### Short problem:
Retype the data exactly, from its first line to the line containing "PI = math.pi", including both, and skip any picture.

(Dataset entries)

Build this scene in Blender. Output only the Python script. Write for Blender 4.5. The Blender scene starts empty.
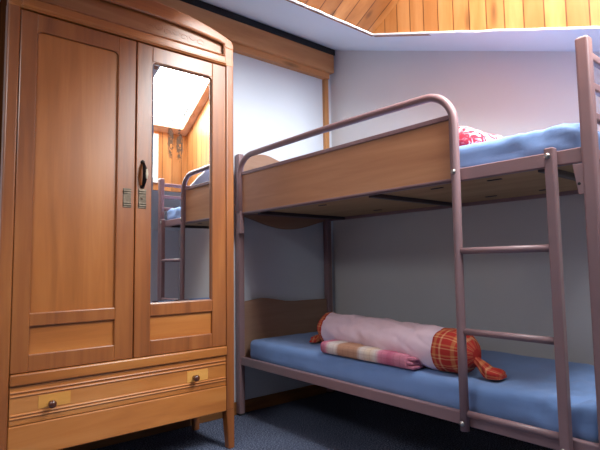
import bpy, bmesh, math, random
from mathutils import Vector, Matrix, noise
random.seed(7)
C = bpy.context.scene.collection
PI = math.pi

# ------------------------------------------------------------------ helpers
def hexc(h):
    h = h.lstrip('#')
    out = []
    for i in (0, 2, 4):
        v = int(h[i:i+2], 16)/255
        out.append(v/12.92 if v <= .04045 else ((v+.055)/1.055)**2.4)
    return tuple(out)+(1.0,)

def world_loc(o):
    v = Vector((0, 0, 0))
    while o:
        v += o.location; o = o.parent
    return v

def obj(name, bm, mat, parent=None, label=None, smooth=False, loc=None):
    """bm is in world coordinates; the mesh is stored relative to its parent (or to loc)."""
    me = bpy.data.meshes.new(name)
    off = world_loc(parent) if parent else Vector(loc or (0, 0, 0))
    bmesh.ops.translate(bm, verts=bm.verts, vec=-off)
    bmesh.ops.recalc_face_normals(bm, faces=bm.faces)
    bm.to_mesh(me); bm.free()
    if mat: me.materials.append(mat)
    if smooth:
        for p in me.polygons: p.use_smooth = True
    o = bpy.data.objects.new(name, me); C.objects.link(o)
    if parent: o.parent = parent
    elif loc: o.location = loc
    if label: o['label'] = label
    return o

def thing(name, label, cat, loc=(0, 0, 0), group=None):
    o = bpy.data.objects.new(name, None); C.objects.link(o)
    o.empty_display_size = .1
    o.location = loc; o['label'] = label; o['category'] = cat
    if group: o['group'] = group
    return o

def tag(o, label, cat, group=None):
    o['label'] = label; o['category'] = cat
    if group: o['group'] = group
    return o

def struct(name, bm, mat, parent=None, smooth=False):
    o = obj(name, bm, mat, parent, smooth=smooth)
    if parent is None: o['kind'] = 'structure'
    return o

def B():
    return bmesh.new()

def box(bm, x0, x1, y0, y1, z0, z1, bev=0.0, seg=2):
    t = bmesh.new()
    bmesh.ops.create_cube(t, size=1)
    for v in t.verts:
        v.co = Vector(((x0+x1)/2+v.co.x*(x1-x0), (y0+y1)/2+v.co.y*(y1-y0), (z0+z1)/2+v.co.z*(z1-z0)))
    if bev > 0:
        bmesh.ops.bevel(t, geom=t.edges[:], offset=bev, segments=seg, affect='EDGES', profile=.5)
    merge(bm, t)
    return bm

def merge(bm, t):
    me = bpy.data.meshes.new('tmp')
    t.to_mesh(me); t.free()
    bm.from_mesh(me)
    bpy.data.meshes.remove(me)

def quad(bm, pts):
    bm.faces.new([bm.verts.new(p) for p in pts])

def prism(bm, pts, axis, a, b, bev=0.0):
    """closed polygon pts (2D) extruded along axis from a to b"""
    t = bmesh.new()
    def mk(p, h):
        return {'x': (h, p[0], p[1]), 'y': (p[0], h, p[1]), 'z': (p[0], p[1], h)}[axis]
    va = [t.verts.new(mk(p, a)) for p in pts]
    vb = [t.verts.new(mk(p, b)) for p in pts]
    n = len(pts)
    t.faces.new(va); t.faces.new(vb[::-1])
    for i in range(n):
        t.faces.new((va[i], va[(i+1) % n], vb[(i+1) % n], vb[i]))
    if bev > 0:
        bmesh.ops.recalc_face_normals(t, faces=t.faces)
        ed = [e for e in t.edges if len(e.link_faces) == 2 and e.calc_face_angle() > .6]
        bmesh.ops.bevel(t, geom=ed, offset=bev, segments=2, affect='EDGES', profile=.5)
    merge(bm, t)

def tube(bm, pts, r, seg=12, caps=True, taper=None):
    pts = [Vector(p) for p in pts]
    n = len(pts)
    tang = []
    for i in range(n):
        a = pts[max(i-1, 0)]; b = pts[min(i+1, n-1)]
        tang.append((b-a).normalized())
    ref = Vector((0, 0, 1)) if abs(tang[0].z) < .9 else Vector((1, 0, 0))
    nrm = (ref - tang[0]*ref.dot(tang[0])).normalized()
    rings = []
    for i in range(n):
        nrm = (nrm - tang[i]*nrm.dot(tang[i])).normalized()
        bn = tang[i].cross(nrm)
        rr = r if taper is None else r*taper[i]
        rings.append([bm.verts.new(pts[i]+(nrm*math.cos(2*PI*k/seg)+bn*math.sin(2*PI*k/seg))*rr) for k in range(seg)])
    for i in range(n-1):
        for k in range(seg):
            bm.faces.new((rings[i][k], rings[i][(k+1) % seg], rings[i+1][(k+1) % seg], rings[i+1][k]))
    if caps:
        bm.faces.new(rings[0][::-1]); bm.faces.new(rings[-1])

def lathe(bm, prof, origin, axis, seg=18):
    """prof: (distance along axis, radius)"""
    axis = Vector(axis).normalized(); origin = Vector(origin)
    ref = Vector((0, 0, 1)) if abs(axis.z) < .9 else Vector((1, 0, 0))
    u = axis.cross(ref).normalized(); v = axis.cross(u)
    rings = []
    for d, r in prof:
        rings.append([bm.verts.new(origin+axis*d+(u*math.cos(2*PI*k/seg)+v*math.sin(2*PI*k/seg))*max(r, 1e-4)) for k in range(seg)])
    for i in range(len(rings)-1):
        for k in range(seg):
            bm.faces.new((rings[i][k], rings[i][(k+1) % seg], rings[i+1][(k+1) % seg], rings[i+1][k]))
    bm.faces.new(rings[0][::-1]); bm.faces.new(rings[-1])

def soft_box(x0, x1, y0, y1, z0, z1, r, step, disp=None):
    bm = bmesh.new()
    nx = max(2, round((x1-x0)/step)); ny = max(2, round((y1-y0)/step)); nz = max(4, round((z1-z0)/step*1.5))
    L = [(x0, x1, nx), (y0, y1, ny), (z0, z1, nz)]
    verts = {}
    def ease(i, n, a, b):
        # a finer spacing close to the ends for clean rounding
        t = i/n
        t2 = .5-.5*math.cos(PI*t)
        return a+(b-a)*(.55*t+.45*t2)
    def V(i, j, k):
        key = (i, j, k)
        if key not in verts:
            p = Vector((ease(i, nx, x0, x1), ease(j, ny, y0, y1), ease(k, nz, z0, z1)))
            rr = min(r, (z1-z0)/2, (y1-y0)/2, (x1-x0)/2)
            q = Vector((min(max(p.x, x0+rr), x1-rr), min(max(p.y, y0+rr), y1-rr), min(max(p.z, z0+rr), z1-rr)))
            d = p-q
            if d.length > 1e-6: p = q+d.normalized()*rr
            if disp: p = disp(p)
            verts[key] = bm.verts.new(p)
        return verts[key]
    for j in range(ny):
        for k in range(nz):
            for i in (0, nx): bm.faces.new((V(i, j, k), V(i, j+1, k), V(i, j+1, k+1), V(i, j, k+1)))
    for i in range(nx):
        for k in range(nz):
            for j in (0, ny): bm.faces.new((V(i, j, k), V(i+1, j, k), V(i+1, j, k+1), V(i, j, k+1)))
    for i in range(nx):
        for j in range(ny):
            for k in (0, nz): bm.faces.new((V(i, j, k), V(i+1, j, k), V(i+1, j+1, k), V(i, j+1, k)))
    return bm

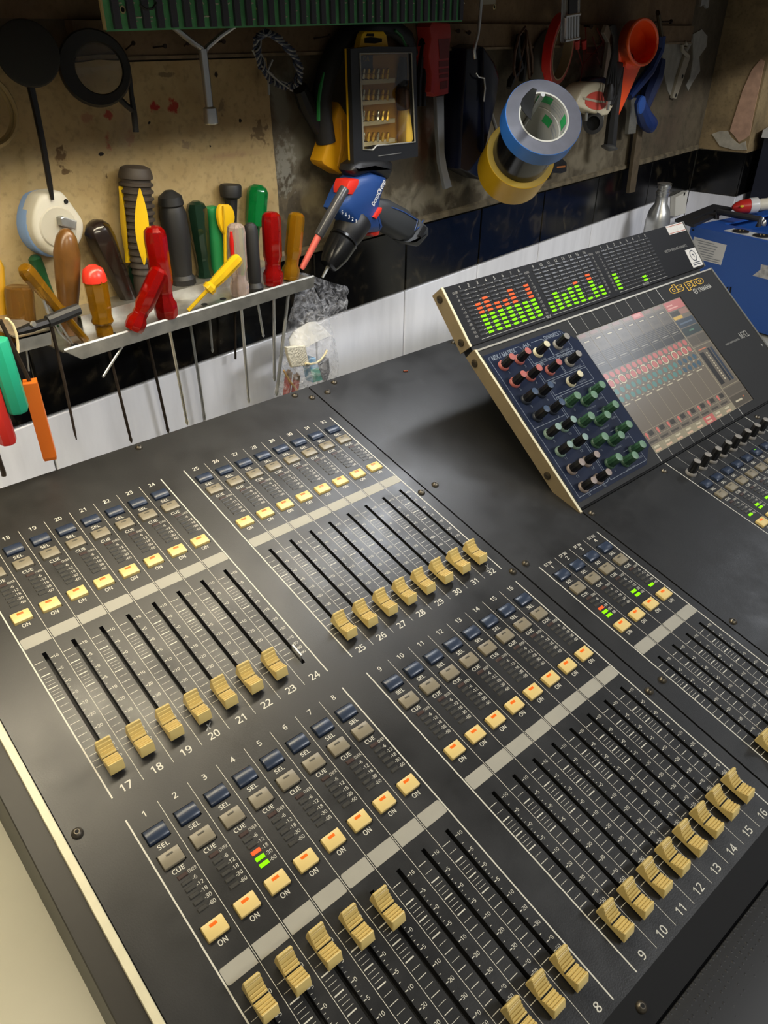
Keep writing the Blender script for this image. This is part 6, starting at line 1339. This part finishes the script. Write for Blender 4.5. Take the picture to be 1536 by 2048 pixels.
# red bottle with a white cap lying on the amplifier
c = atz(1483, 413, .018); d = atz(1536, 408, .024); ax = (d - c)
t = thing('spray_can', 'small red can with a yellow print lying on the blue amplifier', 'can', tuple(c))
b = MB(); b.lathe(c - ax * .35, c + ax * .28, [(0, .004), (.2, .010), (.5, .014), (1, .016)], 18); b.obj('can_body', mat('red_can', (196, 44, 36), .35), t)
b = MB(); b.lathe(c + ax * .28, c + ax * .62, [(0, .0165), (.2, .017), (.85, .017), (1, .014)], 18); b.obj('collar', mat('white_collar', (214, 212, 206), .3), t)
b = MB(); b.lathe(c + ax * .62, c + ax * 1.0, [(0, .011), (.3, .0135), (.8, .013), (.95, .014), (1, .011)], 14); b.obj('nozzle_cap', mat('ivory_cap', (222, 214, 192), .4), t)
b = MB(); q = c + (CAM - c).normalized() * .0155; b.lathe(q - ax * .05, q + ax * .08, [(0, .002), (.5, .003), (1, .002)], 8); b.obj('print', mat('yellow_flash', (236, 190, 40), .4), t)
# dark equipment case at the right edge
t = thing('equipment_case', 'dark navy equipment case with a white lid at the right edge', 'case', (2.0, -.12, TZ))
b = MB(); p1, p2 = Vector((1.945, .003, 0)), Vector((1.96, -.30, 0)); dd = Vector((.5, .08, 0))
b.hexa([p1 + Vector((0, 0, .145)), p2 + Vector((0, 0, .145)), p2 + dd * .4 + Vector((0, 0, .145)), p1 + dd * .2 + Vector((0, 0, .145))], [p1 + Vector((0, 0, TZ)), p2 + Vector((0, 0, TZ)), p2 + dd * .4 + Vector((0, 0, TZ)), p1 + dd * .2 + Vector((0, 0, TZ))]); b.obj('case_body', mat('navy_case', (20, 24, 40), .5), t, smooth=0)
b = MB(); e1, e2 = p1 + Vector((-.012, .004, .146)), p2 + Vector((-.012, -.01, .146)); b.hexa([e1 + Vector((0, 0, .016)), e2 + Vector((0, 0, .016)), e2 + dd * .45 + Vector((0, 0, .016)), e1 + dd * .24 + Vector((0, 0, .016))], [e1, e2, e2 + dd * .45, e1 + dd * .24]); b.obj('lid', mat('pale_grey_lid', (196, 194, 186), .5), t, smooth=0)
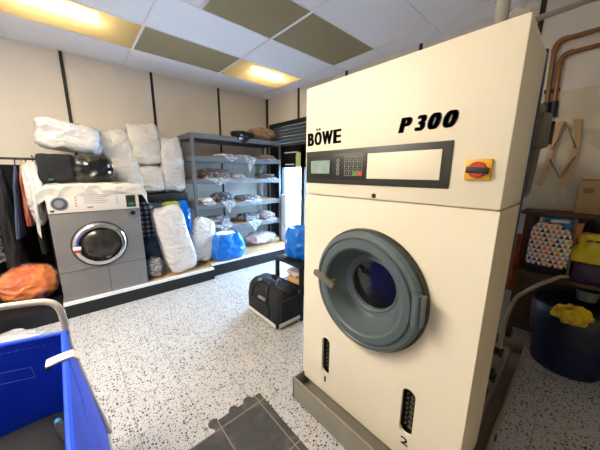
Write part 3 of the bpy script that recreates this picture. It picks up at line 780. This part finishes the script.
hanging(-.405, 'denim', 'slate blue garment hanging left of the salmon one', zb=.82, wx=.022, wy=.18, seed=4, lean=-.06)
hanging(-.36, 'salmon', 'salmon pink garment hanging on a yellow hanger', zb=.94, wx=.03, wy=.18, hang='yellow', seed=5, lean=-.01)
hanging(-.325, 'blackcloth', 'black garment hanging between salmon and white ones', zb=.62, wx=.022, wy=.17, seed=6, lean=.02)
wg = thing('hanging_garment', 'white garment in a bulky polythene cover hanging beside the washer', 'clothes', (-.27, 3.9, 1.0), 'clothes hanging on the rail')
part('cover', G().loft([(-.29, 3.9, .93, .02, .04), (-.285, 3.88, 1.0, .05, .1), (-.275, 3.86, 1.15, .075, .15), (-.26, 3.85, 1.32, .09, .17), (-.265, 3.87, 1.46, .1, .16), (-.28, 3.92, 1.55, .085, .13), (-.28, 3.97, 1.61, .03, .04)], 48, 2.3, .14, 6, 7, folds=.15), 'poly', wg, 80)
part('hanger', G().tube([(-.27, 4.0, 1.58), (-.27, 4.0, 1.625), (-.27, 4.03, 1.655), (-.27, 4.005, 1.675), (-.27, 3.985, 1.66)], .005, 8, smooth=1), 'black', wg)

# ------------------------------------------------------------------ grey shelving
SX0, SX1, SY0, SY1 = 1.37, 3.0, 3.9, 4.5
su = thing('shelving_unit', 'grey metal shelving unit with five shelves against the back wall', 'shelving', (2.18, 4.2, PZ2))
for x in (SX0, SX1-.045):
    for y in (SY0, SY1-.045): 
        g = G().box(x, x+.045, y, y+.006, PZ2, 2.075).box(x if x < 2 else x+.039, (x if x < 2 else x+.039)+.006, y, y+.045, PZ2, 2.075)
        part('post', g, 'shelf', su)
SH = [(2.0, 2.075), (1.675, 1.75), (1.335, 1.405), (.955, 1.025), (.565, .64)]
for z0, z1 in SH:
    g = G().box(SX0, SX1, SY0-.006, SY0, z0, z1).box(SX0, SX1, SY1, SY1+.004, z0, z1).box(SX0-.004, SX0, SY0, SY1, z0, z1).box(SX1, SX1+.004, SY0, SY1, z0, z1)
    g.box(SX0, SX1, SY0, SY1, z1-.012, z1-.004)
    sf = part('shelf', g, 'shelf', su)
    if z1 < 2: part('board', G().box(SX0+.05, SX1-.05, SY0, SY1, z1-.004, z1+.004), 'tan', sf)

def parcel(label, x0, x1, z, h, mat, y0=3.93, dep=.4, seed=1, wrap='wrap', over=0, name='garment_parcel'):
    """folded clothes in clear plastic lying on a shelf; may sag over its front edge"""
    cx, hx = (x0+x1)/2, (x1-x0)/2; cy = y0+dep/2
    t = thing(name, label, 'folded clothes', (cx, cy, z), 'bagged clothes on the grey shelving')
    part('clothes', G().blob((cx, cy, z+h*.42), (hx*.97, dep/2*.97, h*.42), 2.6, E(0, 0, .06*math.sin(seed*3)), .14, 3.4, seed, flat=.95), mat, t, 80)
    g = G().blob((cx, cy, z+h*.43), (hx*1.04, dep/2, h*.46), 2.4, E(0, 0, .06*math.sin(seed*3)), .16, 3.8, seed+.4, flat=.92)
    if over:
        g.sheet(lambda u, v: (cx-hx*.75+1.5*hx*u + .1*hx*math.sin(u*7), (y0+.03-.06*min(1, v*2.5)) - .006*math.sin(u*25) - .02*v, z+.03*(1-v) - max(0, v-.3)*over*(1-abs(2*u-1.1))*1.6), 24, 12, .005)
    if wrap: part('plastic_wrap', g, wrap, t, 80)
    else: g.bm.free()
    return t
zt = [b+.005 for a, b in SH]; zt[0] -= .005
bag('garment_bag', 'crumpled black plastic bag on the very top of the shelving', 'plastic bag', (2.26, 4.0, zt[0]+.062), (.2, .12, .062), M['blackpoly'], 2.6, None, .12, 51)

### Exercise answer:
Build this scene in Blender. Output only the Python script. Write for Blender 4.5. The Blender scene starts empty.
import bpy, bmesh, math, random
from mathutils import Vector, Matrix, noise
random.seed(7)
C = bpy.context.scene.collection
PI = math.pi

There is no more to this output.